Stagflation: It is a situation which occurs when there is a high rate of inflation co-existing with high rate of unemployment. Stagflation is stagnant economic growth, high unemployment and high inflation. It is unusual situation because inflation is not supposed to occur when the economy is weak

 

Slumpflation: It is a situation which occurs when there is a high rate of inflation existing during a period of unemployment and economic depression. It is a period of combined economic decline and rising inflation.

 

Hyperinflation: It is a type of inflation where the price increases are so out of control that the concept of inflation is meaningless. It however occurs when excessively high prices cause remarkable socio-economic and political problems in the country. It is also called runaway or galloping inflation.

 

Suppressed inflation: It is a type of inflation which occurs when the rate of increase in prices is suppressed by the government through price control and rationing. Prices, increase within a manageable range.

 

Implicit or hidden inflation: This type of inflation occurs when the producers maintain the price level for their product but reduces the quality.

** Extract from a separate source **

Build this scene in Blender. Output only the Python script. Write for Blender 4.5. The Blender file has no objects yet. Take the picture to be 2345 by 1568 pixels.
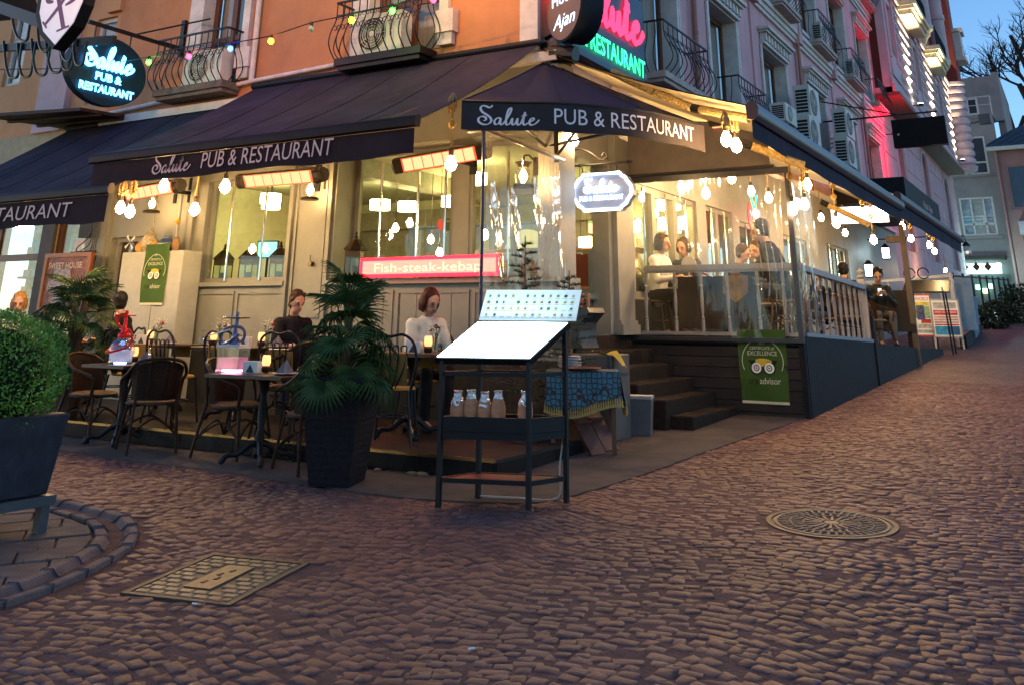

In this case consumer's expenditure increases.

 

Creeping inflation: It is a type of inflation which occurs when the general price level of goods is increasing at a very slow rate that it may go unnoticed.

 

                            Effects or Consequences of Inflation

  1. On income distribution: during inflation there will be uneven distribution of income. Fixed income earners will lose while variable income earners will gain during inflation.
  2. On the value of money: The value of money will fall during inflation. This is because of rising priced. This would lead to a fall in the standard of living.
  3. On debtors and creditors: During inflation, debtors will gain and creditors will lose
  4. On export and import: There will be less export and more import of goods and services during inflation.
  5. On balance of payment: Balance of payment will be unfavorable because of less export and more importation of goods and services. This is because people spend more money on importing goods.
  6. On saving: Citizens will be struggling to meet up with basic consumption because of a fall in the value of money-Increase spending on consumption reduces the amount of savings.
  7. On investment: Demand inflation encourages investment while cost inflation may discourage investment. This is because demand inflation creates potential demand for businesses that can be exploited through new investments.

On cost of production: The cost of production will be high if ii is cost inflation and cost of production will be low if it is demand inflation because there is high purchasing power.